I didn't find my German friend again today but I did make friends with Paola (from Italy) and Paul (from Holland), as well as Sam (from England, has been living in Israel for five years). Paul sat next to me and we worked together when we were supposed to work in partners - he seems quite nice and hopefully I'll get to talk to him at greater length tomorrow. He is here for the whol year, as is Paola, with whom I spent both of my breaks today. I was super excited about how well we were able to communicate in Hebrew, and I invited her to my birthday party (a potluck dinner at our apartment on Aug 14 - be there or be square!).
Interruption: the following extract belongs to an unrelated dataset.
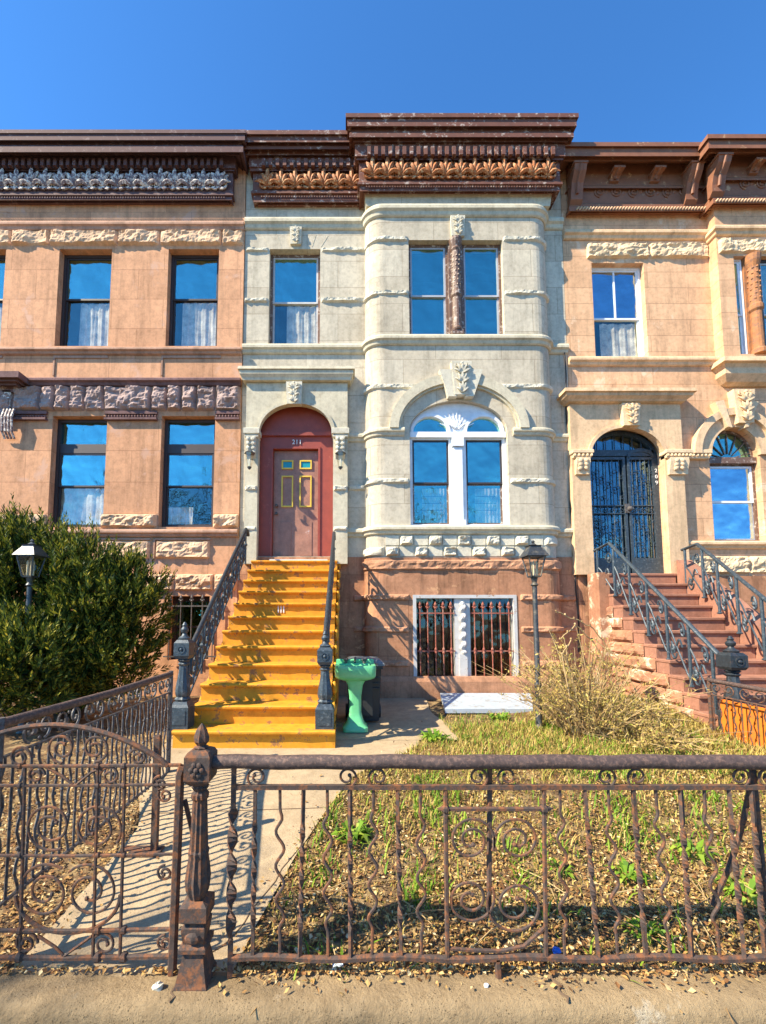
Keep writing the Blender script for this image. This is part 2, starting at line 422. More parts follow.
def frame4(mb, x0, x1, z0, z1, w, y0, y1, wt=None, wb=None):
    wt = wt or w; wb = wb or w
    mb.box(x0, x0+w, y0, y1, z0, z1); mb.box(x1-w, x1, y0, y1, z0, z1)
    mb.box(x0+w, x1-w, y0+.002, y1, z1-wt, z1); mb.box(x0+w, x1-w, y0+.002, y1, z0, z0+wb)
def window(house, rc, Y, split, fm, sm, rec=.13, fw=.06, sw=.035, curtain=None, vbar=False, transom=None, label=None, glass='glass', drop=0.0):
    x0, x1, z0, z1 = rc; yf = Y+rec
    mb = MB(); frame4(mb, x0, x1, z0, z1, fw, yf, yf+.09)
    zt = z1-fw
    if transom: mb.box(x0+fw, x1-fw, yf+.01, yf+.08, transom[0], transom[1])
    w = mb.build('window', M[fm], house, label=label)
    xa, xb, za = x0+fw, x1-fw, z0+fw
    top = transom[0] if transom else zt
    if transom:
        m = MB(); m.box(xa, xb, yf+.05, yf+.056, transom[1], zt); m.build('pane', M[glass], w)
    # upper sash in front, lower sash behind
    mb = MB(); frame4(mb, xa, xb, split, top, sw, yf+.02, yf+.045)
    if vbar: mb.box((xa+xb)/2-.016, (xa+xb)/2+.016, yf+.022, yf+.044, split+sw, top-sw)
    mb.build('sash', M[sm], w)
    mb = MB(); frame4(mb, xa, xb, za, split+.03, sw, yf+.048, yf+.075)
    mb.build('sash', M[sm], w)
    m = MB(); m.box(xa+sw, xb-sw, yf+.030, yf+.036, split+sw, top-sw); m.build('pane', M[glass], w)
    m = MB(); m.box(xa+sw, xb-sw, yf+.058, yf+.064, za+sw, split+.03-sw); m.build('pane', M['glass_cur' if curtain else glass], w)
    if curtain:
        # a hanging cloth with folds
        cx0 = xa+(xb-xa)*curtain[0]; cx1 = xa+(xb-xa)*curtain[1]; ct = za+(split-za)*curtain[2]; cb = za+(split-za)*(curtain[3] if len(curtain) > 3 else 0)
        m = MB(); n = 30; vs = []; fs = []
        for i in range(n+1):
            for j in range(5):
                u = i/n; v = j/4
                x = cx0+(cx1-cx0)*u; z = cb+(ct-cb)*v - .02*math.sin(u*9)*(1-v)
                vs.append((x, yf+.092+.012*math.sin(u*24+v*2.2)+.008*math.sin(u*61), z))
        for i in range(n):
            for j in range(4): fs.append((i*5+j, (i+1)*5+j, (i+1)*5+j+1, i*5+j+1))
        m.add(vs, fs); m.build('curtain', M['curtain'], w, smooth=True, recalc=False)
    return w
def rows(W, lst, zback=None):
    # stepped cornice profile from picture rows (out, y_top, y_bottom)
    p = [(-.25, Z(lst[0][1], W-lst[0][0]))]
    for o, a, b in lst:
        p.append((o, Z(a, W-o)))
        p.append((o, Z(b, W-o)))
    p.append((-.25, p[-1][1]))
    return p
def band(house, path, ztop, zbot, out, mat, name='string_course', lip=True):
    h = ztop-zbot
    prof = [(-.05, ztop), (out*.75, ztop), (out, ztop-h*.22), (out, ztop-h*.48), (out*.6, ztop-h*.62), (out*.45, zbot+h*.1), (out*.2, zbot), (-.05, zbot)]
    mb = MB(); mb.sweep(path, prof)
    return mb.build(name, M[mat], house)
def acanthus(mb, x, y, z, h, w, sd, flip=1):
    # one unit of a leaf frieze: pointed lobes fanning from a stem, tips curling out, a volute on each side
    r = random.Random(sd)
    zb = z-h*.34
    for k in range(5):
        a = PI*(.12+.19*k)+r.uniform(-.05,.05); L = h*(.80 if k == 2 else .70)*r.uniform(.9,1.08)
        q = [Vector((x+math.cos(a)*L*t*(.62+.1*t), y-.012-.055*math.sin(t*PI*.75), zb+math.sin(a)*L*t-.10*h*t*t*abs(math.cos(a)))) for t in (0,.25,.5,.75,1)]
        q.append(q[-1]+Vector((math.cos(a)*.10*h, -.02, -.07*h)))
        mb.tube(q, [h*.04,h*.085,h*.105,h*.085,h*.045,h*.008], 5, flat=.8)
    for s in (-1, 1):
        mb.tube([(x+s*w*.33+h*.17*a, y-.02, zb+.03*h+h*.17*b) for a, b in spiral(0, 0, 1, 1.15, PI/2, -s, 12)], [h*.055]*10+[h*.045]*3, 4)
        mb.tube([(x, y-.01, zb-h*.02), (x+s*w*.18, y-.03, zb-h*.14), (x+s*w*.33, y-.02, zb-h*.12)], [h*.05,h*.045,h*.03], 4)
    mb.ball((x+w*.5, y-.02, z+h*.05), h*.075, 6, 4)
    for k in range(4): mb.tube([(x+w*.5, y-.015, z+h*.05), (x+w*.5+h*.17*math.cos(k*PI/2+.8), y-.03, z+h*.05+h*.17*math.sin(k*PI/2+.8))], [h*.06,h*.01], 4)
def cornice(house, path, W, lst, dent, orn, mat, omat, dn=.125, uw=.36, spans=(), label=None):
    mb = MB(); mb.sweep(path, rows(W, lst)); c = mb.build('cornice', M[mat], house, label=label)
    for (x0, x1, y) in spans:
        n = int((x1-x0)/dn); m = MB(); zt, zb = Z(dent[1], W-dent[0]), Z(dent[2], W-dent[0])
        for i in range(n):
            a = x0+(x1-x0)*(i+.5)/n
            m.box(a-dn*.25, a+dn*.25, y-dent[0], y-dent[3], zb, zt)
        m.build('dentils', M[mat], c)
        n = max(1, round((x1-x0)/uw)); m = MB(); zt, zb = Z(orn[1], W-orn[0]), Z(orn[2], W-orn[0]); zc = (zt+zb)/2; h = zt-zb
        for i in range(n):
            acanthus(m, x0+(x1-x0)*(i+.5)/n, y-orn[0], zc, h, (x1-x0)/n, i*3+int(W*10), 1)
        m.build('leaf_frieze', M[omat], c, smooth=40)
        # rope moulding
        m = MB(); zr = Z(orn[3], W-orn[0])
        k = int((x1-x0)/.05)
        for i in range(k):
            m.ball((x0+(x1-x0)*(i+.5)/k, y-orn[0]-.005, zr), .020, 5, 3, (.9,.8,1))
        m.build('bead_moulding', M[mat], c)
    return c
def shell(house, x0, x1, zt, yb=15.0, y0=None):
    m = MB(); y0 = y0 or 8.15
    m.box(x0+.01, x1-.01, yb-.2, yb, 0, zt)
    m.box(x0+.01, x0+.2, y0, yb-.2, 0, zt); m.box(x1-.2, x1-.01, y0, yb-.2, 0, zt)
    m.box(x0+.2, x1-.2, y0+.02, yb-.2, zt-.2, zt-.01)
    for zf in (2.6, 6.55): m.box(x0+.2, x1-.2, y0+.6, yb-.2, zf-.15, zf)
    # partition so rooms stay dim
    m.box(x0+.2, x1-.2, y0+2.6, y0+2.7, .2, zt-.2)
    m.build('rear_walls_and_roof', M['interior'], house)
def area_window_grille(parent, x0, x1, z0, z1, y, n, mat, spear=True, name='grille', mid=None):
    mb = MB()
    for i in range(n):
        x = x0+(x1-x0)*(i+.5)/n
        mb.tube([(x,y,z0),(x,y,z1-.06)], .011, 6)
        if spear:
            mb.lathe([(.006,z1-.10),(.03,z1-.075),(.012,z1-.05),(.028,z1-.01),(.002,z1+.05)], x, y, 6)
            mb.ball((x-.028,y,z1-.05), .016, 5, 4); mb.ball((x+.028,y,z1-.05), .016, 5, 4)
        if mid: mb.lathe([(.01,mid-.07),(.026,mid-.03),(.016,mid),(.026,mid+.03),(.01,mid+.07)], x, y, 6)
    mb.box(x0, x1, y-.008, y+.008, z1-.18, z1-.155); mb.box(x0, x1, y-.008, y+.008, z0+.06, z0+.085)
    if mid: mb.box(x0, x1, y-.007, y+.007, mid-.012, mid+.012)
    return mb.build(name, M[mat], parent)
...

She seemed excited about that.
I attended a really boring orientation where I realized that it will be a very different experience living off campus than most of my classmates will have on campus, where they will primarily participate in a social life based around campus activities. It will be harder for me to get to these activities and Daniel won't be allowed to participate in all of them, so I don't know if I'll be involved with extra-curriculars or how involved I will be - especially if I'm busy with Yung YiDDiSH, or with the Interfaith Encounter Association. That's OK though - I think my experience, different though it may be, will certainly be just as rich and rewarding, and I'm glad to get tastes of all sorts of different worlds in Jerusalem.
I've decided to try to read only newspapers or books to study for the GRE II in English, and not read English language novels otherwise (this will be a big challenge for me!) Instead, I'm hoping to force myself to read in Hebrew or Yiddish as much as possible this year. To this end, I've been reading articles from the Yiddish Forward, very slowly with the aid of a dictionary, and today I checked a young adult novel in Hebrew out of my school's library and I'll try to struggle through it. Wish me luck.